AIM:
Starting at the first line of the listing below, retype each line up to and including the one that contains "SC.cycles.caustics_reflective = False;". Leave pictures out.

= = = = = = =

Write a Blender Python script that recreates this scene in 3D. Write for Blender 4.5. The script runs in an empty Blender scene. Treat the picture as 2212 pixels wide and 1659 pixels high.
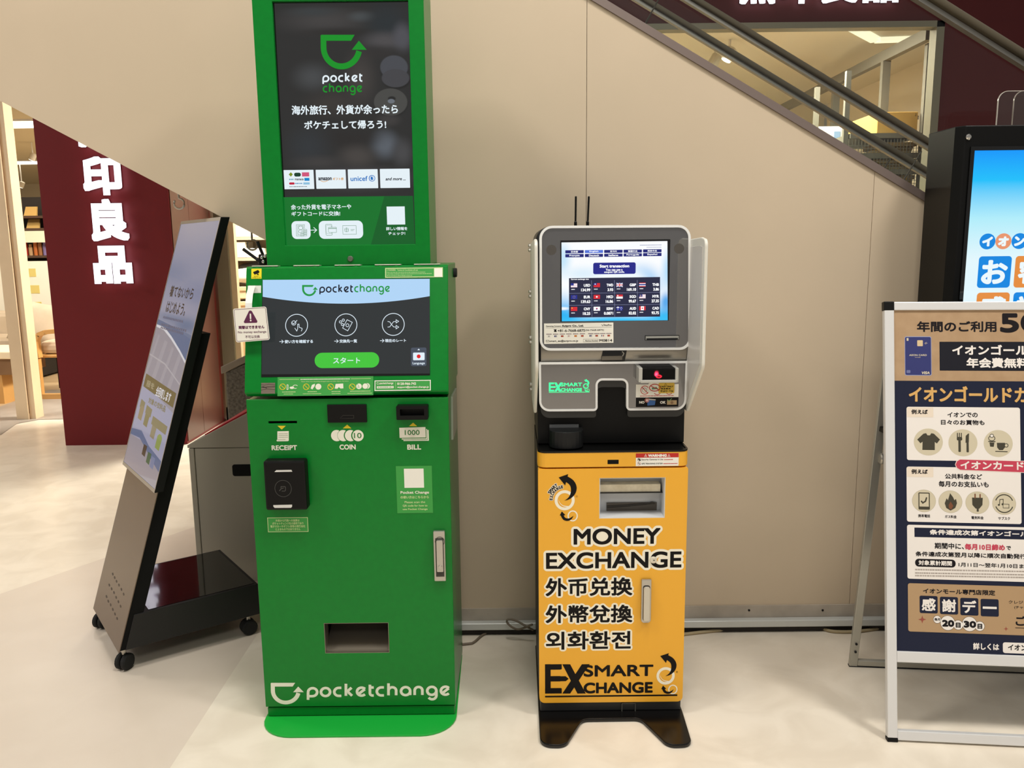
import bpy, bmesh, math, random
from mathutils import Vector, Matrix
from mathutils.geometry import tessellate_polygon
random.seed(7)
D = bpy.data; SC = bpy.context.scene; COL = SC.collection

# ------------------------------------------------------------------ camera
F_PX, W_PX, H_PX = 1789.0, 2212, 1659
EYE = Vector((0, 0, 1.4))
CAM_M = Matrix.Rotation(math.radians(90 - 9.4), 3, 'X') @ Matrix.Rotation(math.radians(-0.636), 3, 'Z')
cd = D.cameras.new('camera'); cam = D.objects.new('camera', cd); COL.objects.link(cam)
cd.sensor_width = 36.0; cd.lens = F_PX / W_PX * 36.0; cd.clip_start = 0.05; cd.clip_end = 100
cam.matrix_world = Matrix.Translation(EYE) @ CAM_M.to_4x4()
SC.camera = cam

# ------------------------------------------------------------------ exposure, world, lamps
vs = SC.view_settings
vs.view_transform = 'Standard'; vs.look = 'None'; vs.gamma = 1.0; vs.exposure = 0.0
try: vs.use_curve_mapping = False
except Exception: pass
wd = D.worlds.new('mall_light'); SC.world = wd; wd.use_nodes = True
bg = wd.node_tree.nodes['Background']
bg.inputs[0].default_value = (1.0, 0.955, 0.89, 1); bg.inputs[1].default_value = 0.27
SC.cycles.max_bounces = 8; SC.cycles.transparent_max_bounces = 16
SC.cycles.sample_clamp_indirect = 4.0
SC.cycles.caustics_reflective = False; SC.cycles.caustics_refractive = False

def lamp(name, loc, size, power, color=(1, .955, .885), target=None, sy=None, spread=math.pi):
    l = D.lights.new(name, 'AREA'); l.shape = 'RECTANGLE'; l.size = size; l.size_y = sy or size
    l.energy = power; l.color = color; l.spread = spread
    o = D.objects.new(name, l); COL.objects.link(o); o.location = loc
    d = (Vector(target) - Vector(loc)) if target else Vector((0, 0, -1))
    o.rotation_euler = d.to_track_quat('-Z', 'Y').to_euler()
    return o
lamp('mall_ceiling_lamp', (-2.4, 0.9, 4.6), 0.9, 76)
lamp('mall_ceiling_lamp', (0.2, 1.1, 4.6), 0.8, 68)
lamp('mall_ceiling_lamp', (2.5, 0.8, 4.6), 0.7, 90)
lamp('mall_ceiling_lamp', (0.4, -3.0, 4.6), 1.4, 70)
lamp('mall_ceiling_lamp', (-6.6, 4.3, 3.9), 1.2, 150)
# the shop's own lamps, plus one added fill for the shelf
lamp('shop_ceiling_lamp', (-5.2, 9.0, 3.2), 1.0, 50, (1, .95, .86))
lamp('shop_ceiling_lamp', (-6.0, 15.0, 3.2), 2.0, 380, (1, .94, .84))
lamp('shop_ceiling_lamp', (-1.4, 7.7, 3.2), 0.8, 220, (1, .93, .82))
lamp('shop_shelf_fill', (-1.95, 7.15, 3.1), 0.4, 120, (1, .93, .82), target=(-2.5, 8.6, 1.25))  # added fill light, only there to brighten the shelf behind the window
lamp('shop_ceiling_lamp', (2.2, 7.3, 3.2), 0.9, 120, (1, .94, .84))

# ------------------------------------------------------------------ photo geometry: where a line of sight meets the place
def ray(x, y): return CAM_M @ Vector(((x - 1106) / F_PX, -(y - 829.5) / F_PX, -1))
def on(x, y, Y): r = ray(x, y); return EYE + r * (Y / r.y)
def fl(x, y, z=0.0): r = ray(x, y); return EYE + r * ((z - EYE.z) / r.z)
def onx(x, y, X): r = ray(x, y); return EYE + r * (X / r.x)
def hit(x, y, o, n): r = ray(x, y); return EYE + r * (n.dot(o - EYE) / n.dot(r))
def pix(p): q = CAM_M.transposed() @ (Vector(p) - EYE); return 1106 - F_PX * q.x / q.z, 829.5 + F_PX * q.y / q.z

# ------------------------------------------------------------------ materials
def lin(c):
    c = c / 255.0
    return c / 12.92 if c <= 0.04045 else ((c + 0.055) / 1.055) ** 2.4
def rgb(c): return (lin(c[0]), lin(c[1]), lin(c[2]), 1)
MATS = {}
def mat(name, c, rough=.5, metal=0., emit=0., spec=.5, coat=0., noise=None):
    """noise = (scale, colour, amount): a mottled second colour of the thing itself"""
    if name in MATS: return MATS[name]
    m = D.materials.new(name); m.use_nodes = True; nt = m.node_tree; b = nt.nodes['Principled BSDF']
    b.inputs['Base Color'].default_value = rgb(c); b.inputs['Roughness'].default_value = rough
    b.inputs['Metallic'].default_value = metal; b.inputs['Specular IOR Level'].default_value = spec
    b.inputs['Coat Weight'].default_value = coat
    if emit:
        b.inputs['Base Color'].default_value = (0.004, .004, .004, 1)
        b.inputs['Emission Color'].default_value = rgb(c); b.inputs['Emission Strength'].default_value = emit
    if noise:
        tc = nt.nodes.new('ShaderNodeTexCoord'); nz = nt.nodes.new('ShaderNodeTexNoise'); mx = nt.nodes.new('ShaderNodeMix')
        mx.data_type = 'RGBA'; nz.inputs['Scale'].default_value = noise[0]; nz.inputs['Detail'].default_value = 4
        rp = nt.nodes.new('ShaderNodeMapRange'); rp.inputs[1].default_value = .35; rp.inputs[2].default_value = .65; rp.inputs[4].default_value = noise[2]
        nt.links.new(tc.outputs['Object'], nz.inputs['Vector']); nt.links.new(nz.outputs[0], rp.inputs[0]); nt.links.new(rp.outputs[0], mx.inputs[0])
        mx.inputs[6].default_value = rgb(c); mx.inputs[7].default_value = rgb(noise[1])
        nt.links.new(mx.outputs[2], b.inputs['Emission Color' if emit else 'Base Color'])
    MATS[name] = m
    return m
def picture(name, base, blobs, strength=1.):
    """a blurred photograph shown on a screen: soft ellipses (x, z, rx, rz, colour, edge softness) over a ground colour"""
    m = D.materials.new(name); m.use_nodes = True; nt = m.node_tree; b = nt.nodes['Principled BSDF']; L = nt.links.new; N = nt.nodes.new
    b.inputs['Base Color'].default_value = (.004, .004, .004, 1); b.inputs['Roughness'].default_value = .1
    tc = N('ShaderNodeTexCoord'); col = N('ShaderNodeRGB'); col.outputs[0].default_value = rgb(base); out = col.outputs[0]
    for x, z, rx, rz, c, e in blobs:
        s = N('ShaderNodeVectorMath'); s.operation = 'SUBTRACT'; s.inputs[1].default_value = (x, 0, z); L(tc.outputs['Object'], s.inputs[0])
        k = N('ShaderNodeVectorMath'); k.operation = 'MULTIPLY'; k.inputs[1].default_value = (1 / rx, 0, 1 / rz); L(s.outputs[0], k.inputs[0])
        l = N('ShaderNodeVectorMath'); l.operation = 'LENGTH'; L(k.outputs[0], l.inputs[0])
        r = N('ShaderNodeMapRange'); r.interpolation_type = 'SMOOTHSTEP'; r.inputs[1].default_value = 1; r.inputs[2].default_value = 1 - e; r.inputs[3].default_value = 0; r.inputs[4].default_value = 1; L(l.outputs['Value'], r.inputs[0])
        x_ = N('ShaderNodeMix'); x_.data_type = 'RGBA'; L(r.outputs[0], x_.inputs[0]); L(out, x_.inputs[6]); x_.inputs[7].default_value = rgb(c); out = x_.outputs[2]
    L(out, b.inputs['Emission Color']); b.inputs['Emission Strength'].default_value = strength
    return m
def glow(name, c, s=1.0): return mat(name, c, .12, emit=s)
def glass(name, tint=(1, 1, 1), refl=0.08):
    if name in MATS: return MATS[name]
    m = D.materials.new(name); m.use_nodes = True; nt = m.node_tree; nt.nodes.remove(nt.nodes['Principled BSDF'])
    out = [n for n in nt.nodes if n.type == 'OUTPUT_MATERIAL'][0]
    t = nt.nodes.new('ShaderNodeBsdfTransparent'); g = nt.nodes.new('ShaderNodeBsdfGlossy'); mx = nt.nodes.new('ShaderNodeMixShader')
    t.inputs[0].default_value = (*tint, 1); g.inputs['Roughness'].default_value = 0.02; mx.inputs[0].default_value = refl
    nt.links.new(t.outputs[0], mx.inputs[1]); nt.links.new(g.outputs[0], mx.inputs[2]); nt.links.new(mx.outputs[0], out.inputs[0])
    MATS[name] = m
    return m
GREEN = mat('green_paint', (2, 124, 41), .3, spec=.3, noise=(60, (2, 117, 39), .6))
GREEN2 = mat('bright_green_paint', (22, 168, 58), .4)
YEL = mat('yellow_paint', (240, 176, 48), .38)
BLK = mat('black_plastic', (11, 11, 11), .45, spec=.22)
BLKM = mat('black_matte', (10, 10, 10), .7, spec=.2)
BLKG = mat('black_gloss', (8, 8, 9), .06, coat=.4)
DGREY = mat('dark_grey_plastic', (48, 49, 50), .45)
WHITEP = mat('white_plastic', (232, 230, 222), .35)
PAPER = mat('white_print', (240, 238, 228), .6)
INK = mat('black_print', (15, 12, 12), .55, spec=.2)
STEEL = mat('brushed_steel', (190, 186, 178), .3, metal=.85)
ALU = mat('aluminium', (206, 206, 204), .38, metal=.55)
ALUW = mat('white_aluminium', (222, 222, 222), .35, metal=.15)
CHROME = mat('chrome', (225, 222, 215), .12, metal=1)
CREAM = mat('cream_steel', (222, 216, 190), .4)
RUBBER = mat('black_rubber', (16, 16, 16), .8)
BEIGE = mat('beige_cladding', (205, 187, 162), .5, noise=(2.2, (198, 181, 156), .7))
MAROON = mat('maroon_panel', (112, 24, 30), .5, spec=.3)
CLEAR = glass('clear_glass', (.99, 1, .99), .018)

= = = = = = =

RESPONSE TO THIS EXERCISE:
Write a Blender Python script that recreates this scene in 3D. Write for Blender 4.5. The script runs in an empty Blender scene. Treat the picture as 2212 pixels wide and 1659 pixels high.
import bpy, bmesh, math, random
from mathutils import Vector, Matrix
from mathutils.geometry import tessellate_polygon
random.seed(7)
D = bpy.data; SC = bpy.context.scene; COL = SC.collection

# ------------------------------------------------------------------ camera
F_PX, W_PX, H_PX = 1789.0, 2212, 1659
EYE = Vector((0, 0, 1.4))
CAM_M = Matrix.Rotation(math.radians(90 - 9.4), 3, 'X') @ Matrix.Rotation(math.radians(-0.636), 3, 'Z')
cd = D.cameras.new('camera'); cam = D.objects.new('camera', cd); COL.objects.link(cam)
cd.sensor_width = 36.0; cd.lens = F_PX / W_PX * 36.0; cd.clip_start = 0.05; cd.clip_end = 100
cam.matrix_world = Matrix.Translation(EYE) @ CAM_M.to_4x4()
SC.camera = cam

# ------------------------------------------------------------------ exposure, world, lamps
vs = SC.view_settings
vs.view_transform = 'Standard'; vs.look = 'None'; vs.gamma = 1.0; vs.exposure = 0.0
try: vs.use_curve_mapping = False
except Exception: pass
wd = D.worlds.new('mall_light'); SC.world = wd; wd.use_nodes = True
bg = wd.node_tree.nodes['Background']
bg.inputs[0].default_value = (1.0, 0.955, 0.89, 1); bg.inputs[1].default_value = 0.27
SC.cycles.max_bounces = 8; SC.cycles.transparent_max_bounces = 16
SC.cycles.sample_clamp_indirect = 4.0
SC.cycles.caustics_reflective = False; SC.cycles.caustics_refractive = False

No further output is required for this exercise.